What you are asked to do
Copy out all the lines where "high" shows up.

Material provided
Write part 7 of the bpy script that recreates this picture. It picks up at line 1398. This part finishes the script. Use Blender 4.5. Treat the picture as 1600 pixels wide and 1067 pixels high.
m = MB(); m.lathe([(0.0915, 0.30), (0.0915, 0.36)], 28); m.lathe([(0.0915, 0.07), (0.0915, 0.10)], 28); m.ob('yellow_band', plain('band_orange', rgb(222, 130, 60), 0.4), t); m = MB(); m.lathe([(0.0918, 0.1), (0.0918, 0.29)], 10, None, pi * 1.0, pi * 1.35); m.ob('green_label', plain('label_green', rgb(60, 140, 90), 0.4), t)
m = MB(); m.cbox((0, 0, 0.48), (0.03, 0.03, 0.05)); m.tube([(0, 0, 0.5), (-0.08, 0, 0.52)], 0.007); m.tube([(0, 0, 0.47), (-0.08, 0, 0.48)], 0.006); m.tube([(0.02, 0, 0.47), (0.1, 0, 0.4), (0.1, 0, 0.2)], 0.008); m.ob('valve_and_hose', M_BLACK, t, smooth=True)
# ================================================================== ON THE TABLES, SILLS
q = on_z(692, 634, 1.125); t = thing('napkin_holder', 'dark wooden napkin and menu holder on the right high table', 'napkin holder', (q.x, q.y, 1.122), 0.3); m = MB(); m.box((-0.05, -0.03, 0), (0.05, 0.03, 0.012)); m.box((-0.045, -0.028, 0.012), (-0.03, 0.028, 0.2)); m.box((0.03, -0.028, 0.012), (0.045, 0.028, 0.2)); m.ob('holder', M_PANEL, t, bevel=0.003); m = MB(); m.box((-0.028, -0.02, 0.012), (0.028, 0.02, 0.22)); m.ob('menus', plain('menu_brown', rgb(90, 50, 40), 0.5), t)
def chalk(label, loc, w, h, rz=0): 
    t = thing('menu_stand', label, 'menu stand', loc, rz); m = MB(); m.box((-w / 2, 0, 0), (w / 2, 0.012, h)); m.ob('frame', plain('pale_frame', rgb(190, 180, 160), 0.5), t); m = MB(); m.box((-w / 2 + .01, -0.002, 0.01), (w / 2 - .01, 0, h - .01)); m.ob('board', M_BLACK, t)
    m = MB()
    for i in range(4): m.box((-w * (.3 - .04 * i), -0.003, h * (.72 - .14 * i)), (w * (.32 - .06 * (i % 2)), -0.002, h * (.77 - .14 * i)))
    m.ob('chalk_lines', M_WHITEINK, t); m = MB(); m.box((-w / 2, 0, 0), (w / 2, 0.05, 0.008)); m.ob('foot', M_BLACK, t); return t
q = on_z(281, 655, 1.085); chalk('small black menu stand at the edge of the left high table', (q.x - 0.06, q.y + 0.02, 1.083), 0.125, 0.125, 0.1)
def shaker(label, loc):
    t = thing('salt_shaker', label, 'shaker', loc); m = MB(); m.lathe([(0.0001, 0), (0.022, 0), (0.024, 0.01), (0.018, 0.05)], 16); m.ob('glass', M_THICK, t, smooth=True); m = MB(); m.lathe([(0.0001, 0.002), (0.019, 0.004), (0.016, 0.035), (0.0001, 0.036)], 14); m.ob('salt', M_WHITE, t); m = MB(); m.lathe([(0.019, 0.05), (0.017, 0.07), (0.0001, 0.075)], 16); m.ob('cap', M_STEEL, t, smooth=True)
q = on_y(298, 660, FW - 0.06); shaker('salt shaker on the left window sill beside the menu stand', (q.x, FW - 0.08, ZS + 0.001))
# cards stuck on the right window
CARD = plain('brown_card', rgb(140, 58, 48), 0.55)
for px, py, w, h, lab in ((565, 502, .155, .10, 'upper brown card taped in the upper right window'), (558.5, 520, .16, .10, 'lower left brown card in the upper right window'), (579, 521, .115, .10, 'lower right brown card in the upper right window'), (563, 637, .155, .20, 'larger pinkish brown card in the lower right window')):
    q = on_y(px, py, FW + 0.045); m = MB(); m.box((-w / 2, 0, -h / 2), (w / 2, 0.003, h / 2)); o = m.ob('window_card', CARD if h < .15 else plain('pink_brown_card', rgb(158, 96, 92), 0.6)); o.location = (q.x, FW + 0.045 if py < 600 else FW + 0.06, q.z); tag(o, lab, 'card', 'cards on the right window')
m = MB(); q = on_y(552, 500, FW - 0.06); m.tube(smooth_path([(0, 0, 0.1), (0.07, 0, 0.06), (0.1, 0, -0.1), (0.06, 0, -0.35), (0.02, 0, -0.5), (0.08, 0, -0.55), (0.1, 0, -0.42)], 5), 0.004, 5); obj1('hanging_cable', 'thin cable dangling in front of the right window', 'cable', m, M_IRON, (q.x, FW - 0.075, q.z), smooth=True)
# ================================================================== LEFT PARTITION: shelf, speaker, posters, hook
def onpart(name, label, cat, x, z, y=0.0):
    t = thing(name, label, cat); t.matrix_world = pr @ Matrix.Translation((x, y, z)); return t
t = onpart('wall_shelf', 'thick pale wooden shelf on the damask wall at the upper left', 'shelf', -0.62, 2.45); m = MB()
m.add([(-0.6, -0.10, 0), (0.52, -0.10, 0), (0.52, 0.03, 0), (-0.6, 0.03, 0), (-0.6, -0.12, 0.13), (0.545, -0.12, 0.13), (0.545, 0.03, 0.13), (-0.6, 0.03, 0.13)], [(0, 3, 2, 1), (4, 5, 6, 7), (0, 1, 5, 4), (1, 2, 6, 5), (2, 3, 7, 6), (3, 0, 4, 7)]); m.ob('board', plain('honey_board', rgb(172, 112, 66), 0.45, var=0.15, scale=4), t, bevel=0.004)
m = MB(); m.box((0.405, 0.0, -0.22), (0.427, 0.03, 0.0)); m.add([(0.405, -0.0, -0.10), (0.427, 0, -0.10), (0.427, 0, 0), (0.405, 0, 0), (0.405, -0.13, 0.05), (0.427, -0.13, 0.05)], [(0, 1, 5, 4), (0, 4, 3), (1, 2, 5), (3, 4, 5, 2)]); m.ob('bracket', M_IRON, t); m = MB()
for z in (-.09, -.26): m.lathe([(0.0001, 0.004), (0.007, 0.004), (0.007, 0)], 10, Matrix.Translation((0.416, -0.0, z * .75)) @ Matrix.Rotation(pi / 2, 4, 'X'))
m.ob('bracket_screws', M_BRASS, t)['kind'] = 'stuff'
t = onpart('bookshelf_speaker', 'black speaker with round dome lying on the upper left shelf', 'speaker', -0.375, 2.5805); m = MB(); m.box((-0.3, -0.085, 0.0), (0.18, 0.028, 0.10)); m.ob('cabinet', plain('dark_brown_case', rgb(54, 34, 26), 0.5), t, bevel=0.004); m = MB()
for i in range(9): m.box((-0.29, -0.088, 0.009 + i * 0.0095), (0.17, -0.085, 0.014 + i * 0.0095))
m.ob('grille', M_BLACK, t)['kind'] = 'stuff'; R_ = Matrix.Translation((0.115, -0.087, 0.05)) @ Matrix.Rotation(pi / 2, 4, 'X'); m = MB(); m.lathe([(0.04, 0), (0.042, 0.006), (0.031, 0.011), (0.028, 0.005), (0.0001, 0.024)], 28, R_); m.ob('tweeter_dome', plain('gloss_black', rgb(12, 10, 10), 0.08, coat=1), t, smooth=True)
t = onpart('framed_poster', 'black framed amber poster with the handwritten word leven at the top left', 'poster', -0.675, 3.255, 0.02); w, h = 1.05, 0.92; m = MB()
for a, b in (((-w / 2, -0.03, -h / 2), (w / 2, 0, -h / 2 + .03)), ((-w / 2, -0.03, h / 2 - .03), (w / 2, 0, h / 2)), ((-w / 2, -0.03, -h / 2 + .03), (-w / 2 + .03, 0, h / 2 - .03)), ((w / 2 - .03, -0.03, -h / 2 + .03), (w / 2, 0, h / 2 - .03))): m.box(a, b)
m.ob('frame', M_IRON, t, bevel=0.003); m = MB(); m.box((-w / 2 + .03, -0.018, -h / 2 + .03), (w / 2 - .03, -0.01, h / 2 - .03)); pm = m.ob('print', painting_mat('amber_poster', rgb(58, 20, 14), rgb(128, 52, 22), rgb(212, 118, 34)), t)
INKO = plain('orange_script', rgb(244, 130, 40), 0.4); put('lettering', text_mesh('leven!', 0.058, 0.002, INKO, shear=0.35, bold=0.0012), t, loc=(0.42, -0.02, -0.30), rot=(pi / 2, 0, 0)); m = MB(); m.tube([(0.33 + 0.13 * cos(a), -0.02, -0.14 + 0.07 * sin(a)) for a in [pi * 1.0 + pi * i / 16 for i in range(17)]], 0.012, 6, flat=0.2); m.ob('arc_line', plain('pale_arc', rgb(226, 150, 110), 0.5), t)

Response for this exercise
Write part 7 of the bpy script that recreates this picture. It picks up at line 1398. This part finishes the script. Use Blender 4.5. Treat the picture as 1600 pixels wide and 1067 pixels high.
q = on_z(692, 634, 1.125); t = thing('napkin_holder', 'dark wooden napkin and menu holder on the right high table', 'napkin holder', (q.x, q.y, 1.122), 0.3); m = MB(); m.box((-0.05, -0.03, 0), (0.05, 0.03, 0.012)); m.box((-0.045, -0.028, 0.012), (-0.03, 0.028, 0.2)); m.box((0.03, -0.028, 0.012), (0.045, 0.028, 0.2)); m.ob('holder', M_PANEL, t, bevel=0.003); m = MB(); m.box((-0.028, -0.02, 0.012), (0.028, 0.02, 0.22)); m.ob('menus', plain('menu_brown', rgb(90, 50, 40), 0.5), t)
q = on_z(281, 655, 1.085); chalk('small black menu stand at the edge of the left high table', (q.x - 0.06, q.y + 0.02, 1.083), 0.125, 0.125, 0.1)